Mr. Major The hon. Member might like to bear in mind the substantial increase in directly targeted help to those people on relatively low or very low incomes. We believe that that policy is correct and we shall pursue it. Insofar as we can target the help most adequately in that direction, we can deliver a greater measure of help than would otherwise be the case.

Mr. Patrick Nicholls (Teignbridge) Does not my right hon. Friend find it remarkable that the one complaint that can be made here is in relation to a purely technical error on the part of a draftsman which now has to be corrected? Instead of addressing himself to that problem, the hon. Member for Oldham, West (Mr. Meacher) harks back to a time when tiny death grants were dished out to people who for the most part, did not need them, instead of looking forward to a time when help is going to be targeted to those who most need it.

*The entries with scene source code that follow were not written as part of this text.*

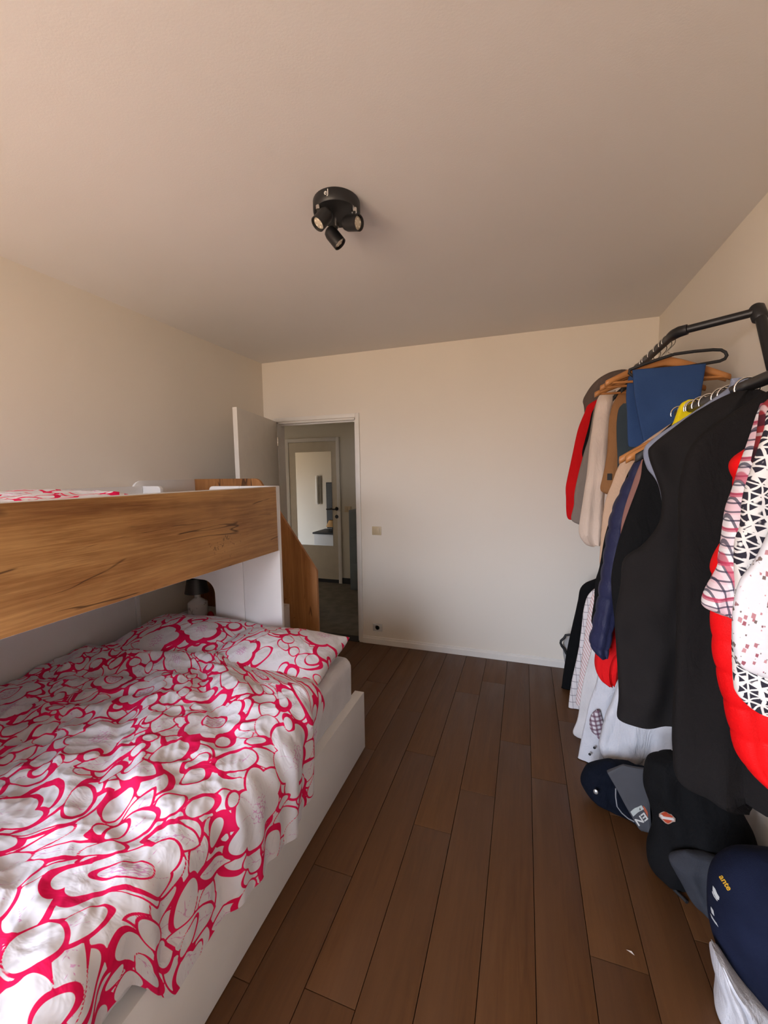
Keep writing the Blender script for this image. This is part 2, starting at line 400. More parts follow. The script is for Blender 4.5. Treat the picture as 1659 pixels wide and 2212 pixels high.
lathe('lamp_base', [(.06, 0), (.06, .015), (.012, .02), (.012, .12)], (a.x, YB+T2+.25, .53), (0, 0, 1), M_BLACK, hl)
lathe('lamp_shade', [(rr*1.0, .0), (rr*.55, .11), (rr*.5, .11), (rr*.95, 0)], (a.x, YB+T2+.25, .61), (0, 0, 1), plain('tan_shade', (.62, .36, .14), .8), hl)

# ------------------------------------------------------------------ ceiling spotlight
lc = Vector((-.70, 1.53, H))
cl = thing('ceiling_spotlight', 'black round ceiling spotlight with three adjustable heads', 'ceiling light', lc)
lathe('base', [(.088, 0), (.090, .004), (.090, .038), (.086, .043), (.0, .043)], lc, (0, 0, -1), M_BLACK, cl, n=48)
M_LENS = T('lamp_lens').fin((.75, .66, .52), .25, .3)
M_LENS2 = plain('lens_chip', (.9, .85, .7), .2)
def spot(stem_px, c_px, dirv, L=.074, R=.027):
    zc = H-.043-.052
    c = P(*c_px, z=zc); d = Vector(dirv).normalized()
    s = P(*stem_px, z=H-.043)
    lathe('stem_collar', [(.010, 0), (.010, .014)], s, (0, 0, -1), M_CHROME, cl, n=12)
    tube('stem', [s, Vector((s.x, s.y, H-.06)), c-d*.005], .0055, M_BLACK, cl)
    st = c-d*L*.5
    hd = lathe('spot_head', [(.0, 0), (R*.55, .0), (R*.85, .006), (R, .02), (R, L), (R*.90, L), (R*.88, L-.012), (0, L-.012)], st, d, M_BLACK, cl, n=32)
    lathe('lens', [(R*.87, 0), (R*.80, .004), (R*.5, .006), (0, .007)], st+d*(L-.0125), d, M_LENS, hd)
    a_, b_ = frame_of(d)
    for k in range(5):
        q_ = k*2*math.pi/5; lathe('led_chip', [(.0035, 0), (.0035, .0015), (0, .002)], st+d*(L-.0075)+(a_*math.cos(q_)+b_*math.sin(q_))*R*.5, d, M_LENS2, hd, n=8)
    return hd
def axis_px(p0, p1, z0, z1):
    return (P(*p1, z=z1)-P(*p0, z=z0))
spot((688, 445), (698, 471), (-.434, -.565, -.882))
spot((765, 450), (760, 482), (.93, -.286, -.315))
spot((727, 482), (722, 512), (.575, .168, -.74))
nd = Vector((-.45, -.9, 0)).normalized()
tp = P(697, 404, z=H-.018)
tp = lc+Vector((tp.x-lc.x, tp.y-lc.y, 0)).normalized()*.0915+Vector((0, 0, -.018)); nd = Vector((tp.x-lc.x, tp.y-lc.y, 0)).normalized()
rx = Vector((0, 0, 1)).cross(nd); Mx = Matrix.Identity(4)
for i in range(3): Mx[i][0], Mx[i][1], Mx[i][2], Mx[i][3] = rx[i], (0, 0, 1)[i], nd[i], tp[i]
textmesh('marking', 'eJ', .026, M_PLASW, cl, Mx)

# ------------------------------------------------------------------ pink floral print as a distance field on the cloth
def floral(U, V, seed, dens=1.0):
    R = random.Random(seed); U = U.ravel(); V = V.ravel()
    Fd = np.full(U.shape, -.01); G = np.full(U.shape, -.01)
    u0, u1, v0, v1 = U.min(), U.max(), V.min(), V.max(); area = (u1-u0)*(v1-v0)
    shapes = []
    def throw(n, rad, kind, tries=30, sep=1.0, pool=None):
        pool = pool if pool is not None else []
        for _ in range(int(n)):
            for _t in range(tries):
                c = (R.uniform(u0-.03, u1+.03), R.uniform(v0-.03, v1+.03)); r = rad*R.uniform(.75, 1.25)
                if all((c[0]-p[0])**2+(c[1]-p[1])**2 > (sep*(r+p[2]))**2 for p in pool):
                    pool.append((c[0], c[1], r)); shapes.append((kind, c[0], c[1], r)); break
    fpool = []
    throw(area*95*dens, .052, 'oval', sep=.72)
    throw(area*30*dens, .078, 'leaf', sep=.60)
    throw(area*34*dens, .045, 'blob', sep=.8)
    sh1 = list(shapes); R.shuffle(sh1); shapes = []
    throw(area*11*dens, .100, 'flower', sep=.88, tries=60, pool=fpool)
    throw(area*26*dens, .030, 'oval', sep=.75, pool=fpool)
    for kind, cx, cy, r in sh1+shapes:
        a = R.uniform(0, 2*math.pi); ph = [R.uniform(0, 6.28) for _ in range(6)]
        thin = R.uniform(.0035, .0065); thick = R.choice([.008, .011, .015, .021]) if kind != 'flower' else R.choice([.014, .019, .026])
        asp = {'oval': R.uniform(.5, .85), 'leaf': R.uniform(.34, .5), 'blob': .8, 'flower': .92}[kind]
        m = np.nonzero((abs(U-cx) < r*1.5+.03) & (abs(V-cy) < r*1.5+.03))[0]
        if not len(m): continue
        x = (U[m]-cx)*math.cos(a)+(V[m]-cy)*math.sin(a); y = (-(U[m]-cx)*math.sin(a)+(V[m]-cy)*math.cos(a))
        th = np.arctan2(y, x)
        if kind == 'leaf':
            b = r*asp; RR = (r*r+b*b)/(2*b); d = np.maximum(np.hypot(x, y-(RR-b))-RR, np.hypot(x, y+(RR-b))-RR)
        else:
            yy = y/asp; rho = np.hypot(x, yy); th2 = np.arctan2(yy, x)
            if kind == 'flower':
                npet = 5+int(ph[0]) % 2
                rad = r*(.80+.24*np.abs(np.cos(th2*npet/2+ph[1]))**.8+.05*np.sin(2*th2+ph[2]))
            elif kind == 'blob': rad = r*(.85+.2*np.sin(2*th2+ph[0])+.13*np.sin(3*th2+ph[1]))
            else: rad = r*(1+.06*np.sin(2*th2+ph[0])+.04*np.sin(3*th2+ph[1]))
            d = (rho-rad)*(.5+.5*asp)
        w = thin+(thick-thin)*np.clip(.55+.7*np.cos(th-ph[3])+.25*np.sin(3*th+ph[4]), 0, 1)
        Fd[m] = np.maximum(np.minimum(Fd[m], d), np.minimum(d, w-d))
        # thin lilac veins inside
        g = np.full(len(m), -.01)
        if kind == 'flower':
            rho = np.hypot(x, y); rc = r*.30
            ring = R.random() < .4
            for k in range(15):
                ra = 0 if k == 0 else (rc*.45 if k < 6 else rc*.88); aa = k*2.399+ph[5]
                if k >= 6: aa = (k-6)*2*math.pi/9+ph[5]
                elif k > 0: aa = (k-1)*2*math.pi/5
                rr = rc*.24*R.uniform(.85, 1.15)
                g = np.maximum(g, .0014-np.abs(np.hypot(x-ra*math.cos(aa), y-ra*math.sin(aa))-rr))
            if ring:
                Fd[m] = np.maximum(Fd[m], np.minimum(rho-rc*1.2, rc*1.2+.011*(.7+.3*np.cos(th-ph[4]))-rho))
            for k in range(9):
                aa = k*2*math.pi/9+ph[2]+R.uniform(-.2, .2); dx = x*math.cos(aa)+y*math.sin(aa); dy = -x*math.sin(aa)+y*math.cos(aa)
                dy = dy+.006*np.sin(dx*55+k)
                g = np.maximum(g, np.minimum(.0011-np.abs(dy), np.minimum(dx-rc*1.25, r*R.uniform(.5, .85)-dx)))
        elif kind == 'leaf':
            g = np.maximum(g, np.minimum(.0012-np.abs(y-.003*np.sin(x*60)), r*.85-np.abs(x)))
            for k in (-2, -1, 0, 1, 2):
                for s in (-1, 1):
                    dx = x-k*r*.28; e = y*s; g = np.maximum(g, np.minimum(.0010-np.abs(dx-e*.8)*.8, np.minimum(e, b*.6-e)))
        elif kind == 'blob' or (kind == 'oval' and r > .045 and R.random() < .5):
            for k in range(3):
                aa = ph[1]+.45*k; dx = x*math.cos(aa)+y*math.sin(aa); dy = -x*math.sin(aa)+y*math.cos(aa)
                g = np.maximum(g, np.minimum(.0010-np.abs(dy-.01*k+.004*np.sin(dx*60)), np.minimum(dx+r*.6, r*.45-dx)))
        ins = d < .001
        G[m] = np.where(ins, np.minimum(g, -d), np.minimum(G[m], d))
    return Fd, G
def floral_mat(name, white=(.73, .715, .74)):
    t = T(name); f = t.attr('pf'); g = t.attr('pg')
    shade = t.noise(t.co(), 9, 3)
    pink = t.mix(t.mr(shade, .35, .65), (.72, .006, .075), (.80, .012, .105))
    col = t.mix(t.math('MULTIPLY', t.mr(g, -.0006, .0006), .62), white, (.60, .12, .42))
    col = t.mix(t.mr(f, -.0007, .0007), col, pink)
    w = t.noise(t.co((1, 1.5, 1)), 9, 3, .5, 1.2); w2 = t.noise(t.co((1, 1, 1)), 4, 3, .5, .8)
    t.bump(t.math('ADD', t.math('MULTIPLY', w, .3), t.math('MULTIPLY', w2, .5)), .6, .03)
    return t.fin(col, .85, spec=.15)
M_FLORAL = floral_mat('pink_floral_cotton')

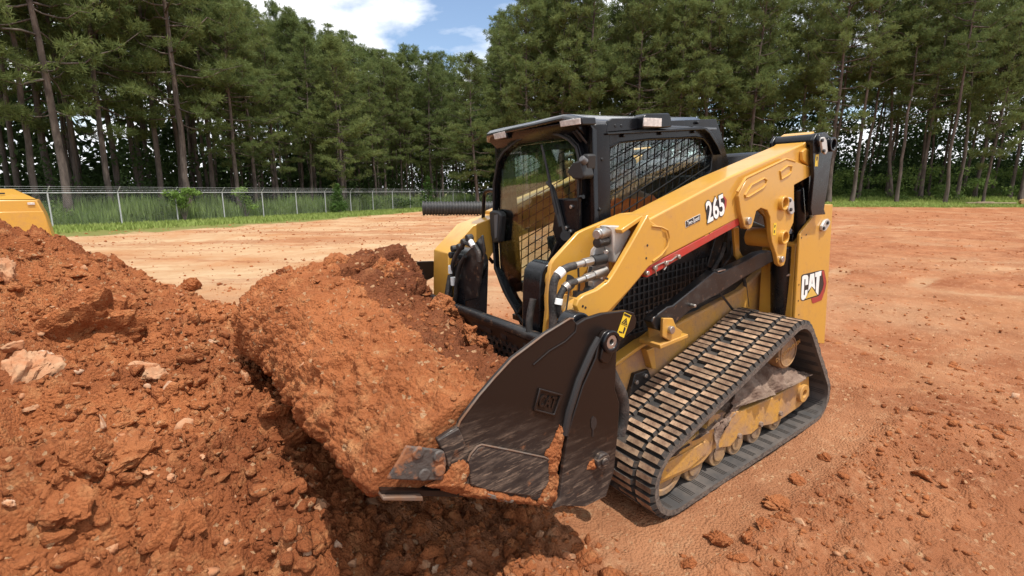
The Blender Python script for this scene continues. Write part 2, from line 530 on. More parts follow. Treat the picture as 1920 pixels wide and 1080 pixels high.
def ground_h(x, y):
    d, l = to_dl(x, y)
    r = np.hypot(x - CAM[0], y - CAM[1])
    z = ground_base(x, y)
    near = 1 - sstep(9, 22, r)
    z = z + fbm(x * 0.35, y * 0.35, 3, 4) * 0.07 * (1 - 0.6 * near)
    z = z + fbm(x * 1.7, y * 1.7, 5, 4) * 0.028
    b = berm(x, y)
    rub = np.clip(sstep(0.8, 1.3, x) * sstep(-3.5, -1.5, y) * 1.15 + b + 0.20 * sstep(-.2, .5, vnoise(x * .9, y * .9, 44)), 0, 1) * near
    rub = rub * (1 - 0.93 * strip(x, y))
    z = z + b * 0.012 + rub * (1 - .5 * b) * (billow(x * 5.5, y * 5.5, 21, 6, .58) * 0.058 - .03 + clods(x, y, 0.30, 21, 0.25) * 0.18 + clods(x, y, 0.12, 22, 0.45) * 0.30)
    g = near * (1 - 0.85 * strip(x, y))
    z = z + g * (billow(x * 17, y * 17, 25, 4, .6) * 0.011 + clods(x, y, 0.05, 26, 0.30, 0.15, 0.5) * 0.35)
    z = z + fbm(x * 11, y * 11, 8, 3) * 0.010 * near
    z = z - arcs(x, y) * (0.016 + .013 * np.sin((x * .6 + y) * 2 * math.pi / .24)) 
    far = sstep(5, 14, r) * (1 - sstep(45, 60, r))
    # ruts left by machines crossing the field
    q = (x * 0.87 + y * 0.5) + vnoise(x * .11, y * .11, 61) * 7
    z = z - far * 0.028 * sstep(.55, .9, np.sin(q * 2.4)) * (0.4 + vnoise(x * .3, y * .3, 62) + .5)
    z = z + far * (clods(x, y, 0.55, 31, 0.25, 0.1, 0.4) * 0.22 + clods(x, y, 0.22, 32, 0.35, 0.15, 0.5) * 0.35)
    # cleat prints behind the tracks
    pr = sstep(-1.15, -1.4, x) * sstep(-9, -3, x) * (sstep(.45, .52, np.abs(y)) * sstep(1.02, .95, np.abs(y)))
    z = z + pr * 0.012 * np.sin(x * 2 * math.pi / .13 + vnoise(x * 2, y * 2, 9) * 2)
    return z

def pile_base(x, y):
    ry = np.clip(y, -2.75, 2.2)
    rx = 4.25 + 0.10 * (ry + 2) - .12 * np.maximum(ry, -.4)
    H = np.interp(ry, [-2.75, -2.2, -1.2, 0.0, 1.0, 2.2], [1.58, 1.53, 1.38, 1.18, 0.86, 0.50])
    dd = np.hypot(np.minimum(x - rx, 0) * 1.0, np.minimum(y - ry, 0))
    dd = np.maximum(dd, np.maximum(x - rx, 0) * .8)
    z = H - np.sqrt(dd * dd * 0.44 + 0.05) + 0.18
    z = z + 0.21 * np.exp(-((x - 2.42) / .36) ** 2) * sstep(1.0, .1, y) * sstep(-2.2, -1.2, y)
    z = z + 0.30 * np.maximum(dd - 1.25, 0) * sstep(-3.2, -1.8, y) - 0.55 * np.maximum(dd - 2.35, 0)
    return z

def pile_h(x, y):
    z = pile_base(x, y)
    z = z + fbm(x * 0.9, y * 0.9, 70, 3) * 0.24
    z = z + billow(x * 2.6, y * 2.6, 72, 7, .62) * 0.135 - 0.125
    z = z + clods(x, y, 0.55, 73, 0.3, 0.2, 0.5) * 0.22
    z = z + clods(x, y, 0.24, 74, 0.35, 0.2, 0.5) * 0.28
    z = z + clods(x, y, 0.10, 75, 0.55, 0.2, 0.5) * 0.50
    z = z + billow(x * 19, y * 19, 76, 5, .68) * 0.017
    return z

def surface(x, y):
    x = np.asarray(x, float); y = np.asarray(y, float)
    return np.maximum(ground_h(x, y), pile_h(x, y))

# ================================================================== TRACK LOADER (own frame: x forward, y to its left, z up)
TILT = R(4.227)                                          # it stands nose-down
MROT = Matrix.Rotation(TILT, 3, 'Y')
def m2w(p):
    return MROT @ Vector(p)
ldr = empty('track_loader', (0, 0, 0), (0, TILT, 0))
tag(ldr, 'yellow compact track loader with black cab carrying a bucket full of red dirt', 'track loader')

# ---------- rubber tracks
def circ(cx, cz, r, n=96):
    return [(cx + r * math.cos(2 * math.pi * i / n), cz + r * math.sin(2 * math.pi * i / n)) for i in range(n)]
def hull(pts):
    pts = sorted(set(pts))
    def half(ps):
        h = []
        for p in ps:
            while len(h) > 1 and (h[-1][0] - h[-2][0]) * (p[1] - h[-2][1]) - (h[-1][1] - h[-2][1]) * (p[0] - h[-2][0]) <= 0:
                h.pop()
            h.append(p)
        return h
    a = half(pts); b = half(pts[::-1])
    return a[:-1] + b[:-1]
WHEELS = [(0.60, 0.228, 0.225), (-0.555, 0.585, 0.228), (-0.855, 0.195, 0.192)]
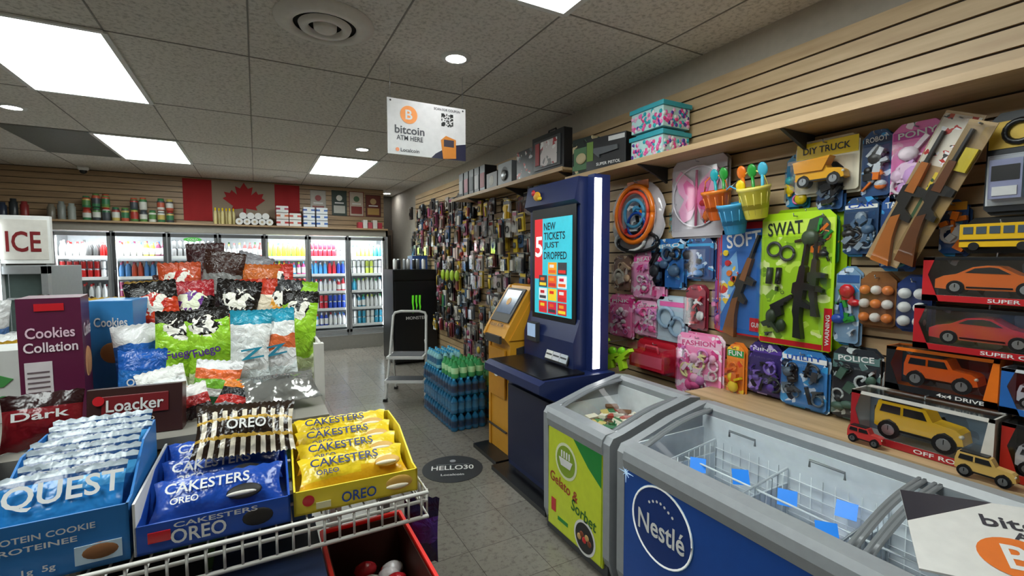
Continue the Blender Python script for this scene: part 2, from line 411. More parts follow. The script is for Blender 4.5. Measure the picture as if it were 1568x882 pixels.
for i in range(7):
    la = bpy.data.lights.new('cooler_lamp', 'AREA'); la.shape = 'RECTANGLE'; la.size = DW-.1; la.size_y = .08
    la.energy = [12, 7, 3.5, 3.5, 12, 17, 17][i]; la.color = (.93, .98, 1)
    lo = bpy.data.objects.new('cooler_lamp', la); sc.collection.objects.link(lo)
    lo.location = (DX0+(i+.5)*DW, Y0+.06, 1.80); lo.rotation_euler = (math.radians(22), 0, 0)
b = B('oval_door_sticker', FY(DX0+2.5*DW, Y0-.021, 1.80)); b.disc(0, -.03, .001, .11, m('#4db848', .4, 0, .3), ry=.03); b.txt('COLD', 0, -.03, .12, .03, .002, WHITE); b.done()
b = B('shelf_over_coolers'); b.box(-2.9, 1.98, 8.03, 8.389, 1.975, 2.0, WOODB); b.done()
b = B('shelf_stock_jars')
cols = [m(c, .35) for c in ['#5a8a4a', '#d8d8d0', '#b03a30', '#3a7a50', '#c8b060', '#444a50', '#c05a40']]
x = -1.95
while x < -.95:
    r = .045; h = R.uniform(.13, .17)
    for lv in range(2 if R.random() < .65 else 1):
        b.rev(x, 8.2, 2.0+lv*(h+.025), [(r*.9, 0), (r, .01), (r, h*.3), (r, h*.75), (r, h*.9), (r*.8, h), (r*.8, h+.022)], [cols[R.randrange(7)] for _ in range(6)], 12)
    x += .1
for x, h, c in [(-2.65, .25, '#30363a'), (-2.55, .22, '#903030'), (-2.75, .2, '#2e3a50'), (-2.2, .24, '#888c88'), (-2.1, .22, '#9aa09a'), (-2.3, .2, '#7a7466')]:
    b.rev(x, 8.2, 2.0, [(.04, 0), (.042, .01), (.042, h*.8), (.03, h*.86), (.03, h)], m(c, .3), 12)
b.done()
b = B('shelf_stock_bottles')
for i in range(6): b.rev(-.5+i*.045, 8.12+.05*(i % 2), 2.0, [(.022, 0), (.024, .01), (.024, .17), (.01, .2), (.01, .24)], [m('#d8c88a', .3)]*3+[YEL], 10)
b.done()
b = B('paper_towel_rolls')
b.M = T(0, 8.2, 2.0)
for i in range(5): b.L = T(-.2+i*.1, 0, .05) @ RX(90); b.cyl(0, 0, -.12, .12, .049, WHITE, seg=18); b.cyl(0, 0, .118, .122, .018, m('#bba88a'), seg=10)
for i in range(4): b.L = T(-.15+i*.1, 0, .136) @ RX(90); b.cyl(0, 0, -.12, .12, .049, WHITE, seg=18)
b.done()
def tissue(nm, x, z, c1, c2, w=.17, h=.1):
    b = B(nm, FY(x, 8.09, z)); b.box(-w/2, w/2, 0, h, -.16, 0, m(c1, .35)); b.box(-w/2-.001, w/2+.001, h*.35, h*.75, -.12, .001, m(c2, .35)); b.disc(0, h*.55, .002, .03, WHITE); b.done(.008)
for j, (x, c1, c2) in enumerate([(.38, '#e8e0e0', '#c03030'), (.38, '#e6dcd8', '#d06a3a'), (.38, '#eeeeee', '#b03050')]): tissue('tissue_pack', x, 2.0+j*.105, hx(c1), c2)
for j in range(2): tissue('tissue_pack', .56, 2.0+j*.105, '#e8e4e0', '#c8483a')
for j in range(3): tissue('paper_napkin_pack', .76, 2.0+j*.105, '#e6ebf2', '#2e5aa8'); tissue('paper_napkin_pack', .95, 2.0+j*.105, '#e6ebf2', '#3a6ab8')
b = B('boxed_tissues'); 
for i in range(5): b.box(1.5+i*.08, 1.57+i*.08, 8.05, 8.2, 2.0, 2.1+.04*(i % 2), m(['#c03a48', '#e0dcd8', '#b84a58', '#d8d0c8', '#a83040'][i], .4))
b.done(.003)

b = B('canadian_flag', FY(-.13, 8.38, 2.06))
FRD = m('#a81e22', .8, 0, 0, .12, 6); FWH = m('#a08f7c', .85, 0, 0, .1, 6)
def cloth(x0, x1, mt):
    n = 8; vs = []; fs = []
    for i in range(n+1):
        x = x0+(x1-x0)*i/n
        for j in range(7): vs.append((x, .61*j/6, .006+.006*math.sin(x*28+j*.5)))
    for i in range(n):
        for j in range(6): a = i*7+j; fs.append((a, a+7, a+8, a+1))
    b.add(vs, fs, mt, True)
cloth(-.78, -.42, FRD); cloth(-.42, .42, FWH); cloth(.42, .78, FRD)
half = [(0, 1), (.16, .70), (.36, .80), (.29, .38), (.50, .60), (.57, .44), (.80, .49), (.72, .26), (.86, .16), (.46, -.20), (.52, -.38), (.06, -.30), (.05, -.75)]
leaf = half+[(-x, y) for x, y in half[::-1] if x > 0]
b.prism([(x*.33, .30+y*.30) for x, y in leaf], .016, .019, FRD)
b.done()
def poster(nm, x, z, w, h, bg, items):
    b = B(nm, FY(x, 8.385, z)); b.box(-w/2, w/2, 0, h, -.002, .004, m(bg, .5)); b.box(-w/2+.01, w/2-.01, .01, h-.01, .004, .005, m(items[0], .5))
    b.box(-w/2+.03, w/2-.03, h*.1, h*.4, .005, .006, m(items[1], .5)); b.disc(0, h*.7, .006, min(w, h)*.2, m(items[2], .5)); b.box(-w*.3, w*.3, h*.48, h*.53, .005, .0065, WHITE); b.done()
poster('wall_poster', .93, 2.2, .24, .42, '#a7a29a', ['#b9b2a8', '#96504a', '#a84a48'])
poster('wall_poster', 1.26, 2.22, .24, .42, '#1e2c26', ['#24362e', '#c8c8c0', '#e0e0d8'])
poster('wall_poster', 1.54, 2.22, .24, .42, '#7a2220', ['#c8b8a8', '#8a2a26', '#4a6a48'])
poster('wall_poster', 1.82, 2.22, .26, .38, '#3a1a18', ['#6a2a20', '#b89050', '#c0a070'])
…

Mr. Major I am grateful to my hon. Friend for those remarks. Ministers must accept responsibility for the error in the Bill. We are content to do that and to correct it without delay.

Mr. Sydney Bidwell (Ealing, Southall) Are not the Government likely to keep landing in the cart, making errors and over-taxing the law people, civil servants and draftsmen with their proposed revolutionary changes, tearing up the Beveridge report, as they are consistently doing with the death grant and insurance right? Why does not the Minister try to return to the real core of traditional Toryism, that of gradualistic change, instead of bringing in these revolutionary measures?

Mr. Major The hon. Gentleman is exceedingly tempting. I shall confine myself to saying that, after 40 years, there is general agreement, whatever differences exist, that a substantial number of changes are required in the social security system.

Mr. Michael Latham (Rutland and Melton) Will my hon. Friend go back to his Department and tell his draftsmen that the House of Commons is getting fed up with these errors, that, if they cannot get it right, they need not expect their CBEs in the Honours List and that we would rather put the work out to contract?